Loi Notr - Suppression de la clause de compétence générale : la requête de l'ADF franchit une première étape
Le Conseil d'Etat a décidé, le 20 juin, de renvoyer au Conseil constitutionnel la question prioritaire de constitutionnalité (QPC) soulevée par l'Assemblée des départements de France (ADF), considérant que la requête présentait "un caractère sérieux". En jeu : la suppression de la clause de compétence générale des départements et des régions par l'article 2 de la loi Notr (nouvelle organisation territoriale de la République).
L'ADF avait en effet plaidé que cette suppression est contraire au principe de libre administration des collectivités tel qu'inscrit à l'article 72 de la Constitution ("dans les conditions prévues par la loi, ces collectivités s'administrent librement par des conseils élus et disposent d'un pouvoir réglementaire pour l'exercice de leur compétence").
Pour l'ADF en effet, le nouvel article L. 3211-1 du CGCT tel qu'issu de la loi Notr (voir encadré ci-dessous) prive désormais les conseils départementaux de la possibilité d'intervenir "dans les matières qui n'avaient pas été attribuées par la loi à d'autres personnes ou collectivités publiques, afin de prendre des décisions ou de créer des services publics répondant à un intérêt public et aux besoins de la population", tel que l'indique le Conseil d'Etat.
Le Conseil d'Etat rappelle que le Conseil constitutionnel n'a jusqu'ici pas eu l'occasion de se prononcer sur la conformité de l'article 2 de la loi Notr à la Constitution. On se souvient en effet que le Conseil constitutionnel n'avait été saisi, en fin de parcours parlementaire du projet de loi Notr, que sur un petit aspect de la Métropole du Grand Paris, lequel avait d'ailleurs été censuré.
La question de la "conformité aux droits et libertés garantis par la Constitution" de cet article article L. 3211-1 du CGCT devra donc bien être tranchée par le Conseil constitutionnel.
La loi Notr... et les deux instructions
Interrogé ce 22 juin par Localtis, Dominique Bussereau, le président de l'ADF, s'est félicité de cette "étape positive" et attend maintenant le verdict du Conseil constitutionnel. En tout cas, le fait que le Conseil d'Etat ait ainsi "validé le raisonnement juridique" de l'ADF est déjà une satisfaction.
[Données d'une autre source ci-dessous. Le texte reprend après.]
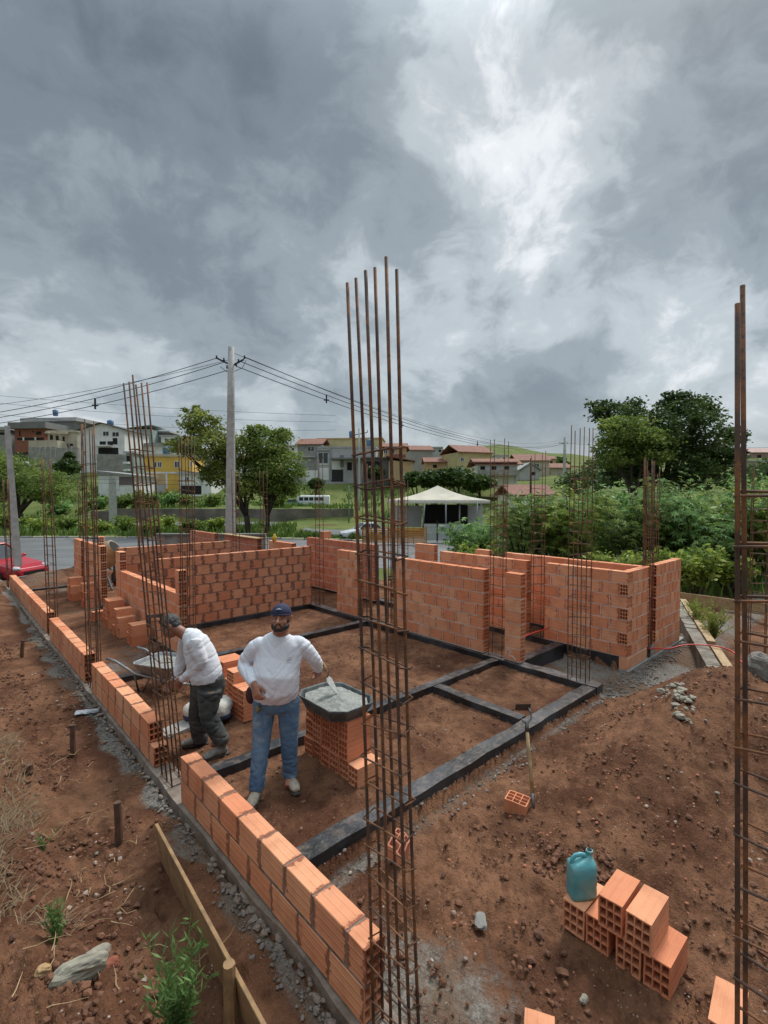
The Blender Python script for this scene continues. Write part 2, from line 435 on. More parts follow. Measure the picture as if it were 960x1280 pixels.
def build_ground():
    _prints()
    radii = [0.0]; r = .7
    while r < 1400:
        radii.append(r)
        r *= 1.0115 if r < 13 else (1.02 if r < 60 else 1.04)
    angs = []
    a = -180.0; fwd = math.degrees(TH)
    while a < 180:
        angs.append(a); a += .27 if abs(a+.01) < 46 else (1.0 if abs(a) < 70 else 5.0)
    vs = []; cs = []
    for ri in radii[1:]:
        for a in angs:
            w = R(fwd+a); x = ri*math.cos(w); y = ri*math.sin(w)
            h, lump, grey, gr = H(x, y)
            if lump > 0:
                n = fbm(x*.9, y*.9, 0, 3)*.05+abs(fbm(x*4.2, y*4.2, 2, 4))*.075-.02
                if ri < 9: n += abs(noise.noise(Vector((x*17, y*17, 1))))*.042+abs(noise.noise(Vector((x*31, y*31, 4))))*.022
                h += n*lump
                if ri < 9.5: h += dent(x, y)
            else: h += 0
            vs.append((x, y, h)); cs.append((gr, grey, 0, 1))
    na = len(angs); nr = len(radii)-1
    c0 = len(vs); vs.append((0, 0, HZ(0, 0))); cs.append((0, 0, 0, 1))
    fs = []
    for i in range(nr-1):
        for j in range(na):
            j2 = (j+1) % na
            fs.append((i*na+j, (i+1)*na+j, (i+1)*na+j2, i*na+j2))
    for j in range(na): fs.append((c0, j, (j+1) % na))
    me = bpy.data.meshes.new('ground'); me.from_pydata(vs, [], fs)
    ca = me.color_attributes.new('tint', 'FLOAT_COLOR', 'POINT'); d = []
    for c in cs: d.extend(c)
    ca.data.foreach_set('color', d)
    me.polygons.foreach_set('use_smooth', [True]*len(fs))
    m, nt, b = mat('soil and grass'); t = NT(nt); P = t.pos(); _, p = t.tint()
    a1 = t.noise(1.1, 6, .65, P); a2 = t.noise(7, 6, .7, P); a3 = t.noise(42, 4, .7, P)
    c = t.mix(t.ramp(a1, .36, .64), (.104,.045,.025), (.235,.115,.064))
    c = t.mix(t.math('MULTIPLY', t.ramp(a2, .42, .68), .55), c, (.048,.021,.013))
    c = t.mix(t.math('MULTIPLY', t.ramp(a3, .58, .74), .5), c, (.26,.135,.08))
    vo = t.n('ShaderNodeTexVoronoi'); vo.inputs['Scale'].default_value = 26; t.l(P, vo.inputs[0])
    spk = t.math('MULTIPLY', t.ramp(vo.outputs[0], .17, .10), t.ramp(t.noise(2.4, 3, .6, P), .5, .62))
    c = t.mix(t.math('MULTIPLY', spk, .8), c, (.40,.27,.2))
    g = t.ramp(t.math('ADD', p[1], t.math('MULTIPLY', t.math('SUBTRACT', a2, .5), 1.1)), .35, .75)
    gc = t.mix(t.ramp(a3, .4, .65), (.155,.135,.115), (.27,.25,.22)); gc = t.mix(t.ramp(a1, .45, .6), gc, (.16,.105,.072))
    c = t.mix(g, c, gc)
    gg = t.mix(t.ramp(t.noise(.16, 6, .65, P), .35, .65), (.085,.115,.03), (.15,.17,.055))
    gg = t.mix(t.math('MULTIPLY', t.ramp(t.noise(.6, 5, .7, P), .5, .72), .6), gg, (.04,.065,.015))
    k = t.ramp(t.math('ADD', p[0], t.math('MULTIPLY', t.math('SUBTRACT', t.noise(.35, 5, .65, P), .5), .9)), .4, .6)
    c = t.mix(k, c, gg)
    t.l(c, b.inputs['Base Color']); b.inputs['Roughness'].default_value = .95; b.inputs['Specular IOR Level'].default_value = .12
    hh = t.math('ADD', t.math('MULTIPLY', a2, 1.2), t.math('MULTIPLY', a3, .35))
    t.l(t.bump(hh, .05, 1.0), b.inputs['Normal'])
    me.materials.append(m); o = bpy.data.objects.new('ground', me); col.objects.link(o); o['kind'] = 'structure'
build_ground()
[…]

On sait que l'ADF a déposé une autre QPC, sur le pouvoir d'approbation par le préfet du schéma régional de développement économique, d'innovation et d'internationalisation (SRDEII). Et que l'association a également saisi le Conseil d'Etat sur deux instructions relatives à la mise en oeuvre de la loi Notr, publiées le 1er janvier, dont l'une porte justement sur les incidences de la suppression de la clause de compétence générale des départements et des régions. L'autre instruction concerne plus précisément la nouvelle répartition des compétences entre collectivités dans le domaine économique. En avril, le juge des référés du Conseil d'Etat avait rejeté les deux référés suspension déposés par l'ADF (voir notre article ci-contre). Ce qui ne préjuge pas de ce qui sera décidé sur le fond.
Dominique Bussereau continue de dénoncer "le désordre" généré par la loi Notr, par exemple dans le champ des transports. Et de faire valoir que les instructions apportent de surcroît une vision "plus restrictive" que la loi elle-même, générant notamment certaines "situations dramatiques" en matière d'aides aux entreprises.
Le président de Charente-Maritime indique à ce titre que le président PS de la région Aquitaine-Limousin-Poitou-Charente, Alain Rousset, et les douze présidents des départements de ce vaste territoire régional ont cosigné à la mi-juin un courrier à l'attention de Manuel Valls pour lui faire part des difficultés rencontrées depuis que les départements sont censés renoncer à leurs interventions économiques, la région n'étant pas en mesure de tout reprendre à sa charge.
Claire Mallet
Compétences du département : ce que dit l'article L. 3211-1 du code général des collectivités territoriales (CGCT) modifié par la loi Notr
"Le conseil départemental règle par ses délibérations les affaires du département dans les domaines de compétences que la loi lui attribue.
Il est compétent pour mettre en œuvre toute aide ou action relative à la prévention ou à la prise en charge des situations de fragilité, au développement social, à l'accueil des jeunes enfants et à l'autonomie des personnes. Il est également compétent pour faciliter l'accès aux droits et aux services des publics dont il a la charge.
Il a compétence pour promouvoir les solidarités et la cohésion territoriale sur le territoire départemental, dans le respect de l'intégrité, de l'autonomie et des attributions des régions et des communes."